** Start of Given material **
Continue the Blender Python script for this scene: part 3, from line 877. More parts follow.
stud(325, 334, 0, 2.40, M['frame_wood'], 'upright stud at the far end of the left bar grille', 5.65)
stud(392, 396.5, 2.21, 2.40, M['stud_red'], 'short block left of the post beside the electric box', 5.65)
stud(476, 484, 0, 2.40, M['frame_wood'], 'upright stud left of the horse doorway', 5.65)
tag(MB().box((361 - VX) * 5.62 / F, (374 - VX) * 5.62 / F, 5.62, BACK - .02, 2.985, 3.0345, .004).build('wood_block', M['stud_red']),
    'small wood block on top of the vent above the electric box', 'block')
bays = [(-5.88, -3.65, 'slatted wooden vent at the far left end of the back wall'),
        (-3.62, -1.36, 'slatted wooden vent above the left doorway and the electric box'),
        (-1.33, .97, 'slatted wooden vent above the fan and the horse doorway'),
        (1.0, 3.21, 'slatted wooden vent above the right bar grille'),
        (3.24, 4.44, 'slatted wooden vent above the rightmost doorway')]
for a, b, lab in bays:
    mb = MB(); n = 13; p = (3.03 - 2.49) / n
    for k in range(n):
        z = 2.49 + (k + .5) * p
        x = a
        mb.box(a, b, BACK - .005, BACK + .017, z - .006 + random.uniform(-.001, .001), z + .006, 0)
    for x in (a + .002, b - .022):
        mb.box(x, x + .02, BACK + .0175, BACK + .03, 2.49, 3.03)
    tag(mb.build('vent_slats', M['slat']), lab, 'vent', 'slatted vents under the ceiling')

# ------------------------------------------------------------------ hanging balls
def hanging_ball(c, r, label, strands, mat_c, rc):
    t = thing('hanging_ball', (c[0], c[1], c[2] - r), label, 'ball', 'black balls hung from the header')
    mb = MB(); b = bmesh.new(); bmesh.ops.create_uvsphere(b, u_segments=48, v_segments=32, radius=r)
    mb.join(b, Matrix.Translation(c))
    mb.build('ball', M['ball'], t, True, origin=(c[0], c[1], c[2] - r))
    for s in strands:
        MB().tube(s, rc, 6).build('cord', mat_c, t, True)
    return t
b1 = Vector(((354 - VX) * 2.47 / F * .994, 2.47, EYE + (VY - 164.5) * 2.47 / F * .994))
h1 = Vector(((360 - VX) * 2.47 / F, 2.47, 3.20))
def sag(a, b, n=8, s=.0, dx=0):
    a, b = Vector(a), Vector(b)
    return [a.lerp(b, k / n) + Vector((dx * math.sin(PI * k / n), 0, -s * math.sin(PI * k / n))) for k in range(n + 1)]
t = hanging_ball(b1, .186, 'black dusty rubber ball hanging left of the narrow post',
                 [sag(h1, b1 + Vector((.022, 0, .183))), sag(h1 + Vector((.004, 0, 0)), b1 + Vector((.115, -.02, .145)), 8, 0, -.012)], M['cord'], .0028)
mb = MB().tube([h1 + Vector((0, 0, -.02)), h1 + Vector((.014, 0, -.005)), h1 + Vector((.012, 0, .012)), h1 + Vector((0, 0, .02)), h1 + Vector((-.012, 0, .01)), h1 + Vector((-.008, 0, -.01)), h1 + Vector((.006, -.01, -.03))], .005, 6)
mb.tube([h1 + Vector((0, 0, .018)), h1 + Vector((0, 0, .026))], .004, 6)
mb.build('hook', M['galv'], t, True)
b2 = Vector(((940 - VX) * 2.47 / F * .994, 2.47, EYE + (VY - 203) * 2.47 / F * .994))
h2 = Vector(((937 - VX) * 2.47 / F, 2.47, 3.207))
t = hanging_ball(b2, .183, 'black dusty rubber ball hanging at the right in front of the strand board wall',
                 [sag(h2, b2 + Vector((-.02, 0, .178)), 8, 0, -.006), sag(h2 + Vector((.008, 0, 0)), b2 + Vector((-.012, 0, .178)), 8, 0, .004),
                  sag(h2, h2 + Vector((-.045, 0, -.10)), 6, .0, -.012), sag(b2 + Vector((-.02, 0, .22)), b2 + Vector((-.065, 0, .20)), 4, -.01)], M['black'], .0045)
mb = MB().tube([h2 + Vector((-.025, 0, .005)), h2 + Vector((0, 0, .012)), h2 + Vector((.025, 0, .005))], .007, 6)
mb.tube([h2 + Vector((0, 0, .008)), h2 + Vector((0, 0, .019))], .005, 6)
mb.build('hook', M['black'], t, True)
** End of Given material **
• **What needs to be done**: Your task is to repeat the data exactly; please include every line.

• **Reply to the task**:
Continue the Blender Python script for this scene: part 3, from line 877. More parts follow.
stud(325, 334, 0, 2.40, M['frame_wood'], 'upright stud at the far end of the left bar grille', 5.65)
stud(392, 396.5, 2.21, 2.40, M['stud_red'], 'short block left of the post beside the electric box', 5.65)
stud(476, 484, 0, 2.40, M['frame_wood'], 'upright stud left of the horse doorway', 5.65)
tag(MB().box((361 - VX) * 5.62 / F, (374 - VX) * 5.62 / F, 5.62, BACK - .02, 2.985, 3.0345, .004).build('wood_block', M['stud_red']),
    'small wood block on top of the vent above the electric box', 'block')
bays = [(-5.88, -3.65, 'slatted wooden vent at the far left end of the back wall'),
        (-3.62, -1.36, 'slatted wooden vent above the left doorway and the electric box'),
        (-1.33, .97, 'slatted wooden vent above the fan and the horse doorway'),
        (1.0, 3.21, 'slatted wooden vent above the right bar grille'),
        (3.24, 4.44, 'slatted wooden vent above the rightmost doorway')]
for a, b, lab in bays:
    mb = MB(); n = 13; p = (3.03 - 2.49) / n
    for k in range(n):
        z = 2.49 + (k + .5) * p
        x = a
        mb.box(a, b, BACK - .005, BACK + .017, z - .006 + random.uniform(-.001, .001), z + .006, 0)
    for x in (a + .002, b - .022):
        mb.box(x, x + .02, BACK + .0175, BACK + .03, 2.49, 3.03)
    tag(mb.build('vent_slats', M['slat']), lab, 'vent', 'slatted vents under the ceiling')

# ------------------------------------------------------------------ hanging balls
def hanging_ball(c, r, label, strands, mat_c, rc):
    t = thing('hanging_ball', (c[0], c[1], c[2] - r), label, 'ball', 'black balls hung from the header')
    mb = MB(); b = bmesh.new(); bmesh.ops.create_uvsphere(b, u_segments=48, v_segments=32, radius=r)
    mb.join(b, Matrix.Translation(c))
    mb.build('ball', M['ball'], t, True, origin=(c[0], c[1], c[2] - r))
    for s in strands:
        MB().tube(s, rc, 6).build('cord', mat_c, t, True)
    return t
b1 = Vector(((354 - VX) * 2.47 / F * .994, 2.47, EYE + (VY - 164.5) * 2.47 / F * .994))
h1 = Vector(((360 - VX) * 2.47 / F, 2.47, 3.20))
def sag(a, b, n=8, s=.0, dx=0):
    a, b = Vector(a), Vector(b)
    return [a.lerp(b, k / n) + Vector((dx * math.sin(PI * k / n), 0, -s * math.sin(PI * k / n))) for k in range(n + 1)]
t = hanging_ball(b1, .186, 'black dusty rubber ball hanging left of the narrow post',
                 [sag(h1, b1 + Vector((.022, 0, .183))), sag(h1 + Vector((.004, 0, 0)), b1 + Vector((.115, -.02, .145)), 8, 0, -.012)], M['cord'], .0028)
mb = MB().tube([h1 + Vector((0, 0, -.02)), h1 + Vector((.014, 0, -.005)), h1 + Vector((.012, 0, .012)), h1 + Vector((0, 0, .02)), h1 + Vector((-.012, 0, .01)), h1 + Vector((-.008, 0, -.01)), h1 + Vector((.006, -.01, -.03))], .005, 6)
mb.tube([h1 + Vector((0, 0, .018)), h1 + Vector((0, 0, .026))], .004, 6)
mb.build('hook', M['galv'], t, True)
b2 = Vector(((940 - VX) * 2.47 / F * .994, 2.47, EYE + (VY - 203) * 2.47 / F * .994))
h2 = Vector(((937 - VX) * 2.47 / F, 2.47, 3.207))
t = hanging_ball(b2, .183, 'black dusty rubber ball hanging at the right in front of the strand board wall',
                 [sag(h2, b2 + Vector((-.02, 0, .178)), 8, 0, -.006), sag(h2 + Vector((.008, 0, 0)), b2 + Vector((-.012, 0, .178)), 8, 0, .004),
                  sag(h2, h2 + Vector((-.045, 0, -.10)), 6, .0, -.012), sag(b2 + Vector((-.02, 0, .22)), b2 + Vector((-.065, 0, .20)), 4, -.01)], M['black'], .0045)
mb = MB().tube([h2 + Vector((-.025, 0, .005)), h2 + Vector((0, 0, .012)), h2 + Vector((.025, 0, .005))], .007, 6)
mb.tube([h2 + Vector((0, 0, .008)), h2 + Vector((0, 0, .019))], .005, 6)
mb.build('hook', M['black'], t, True)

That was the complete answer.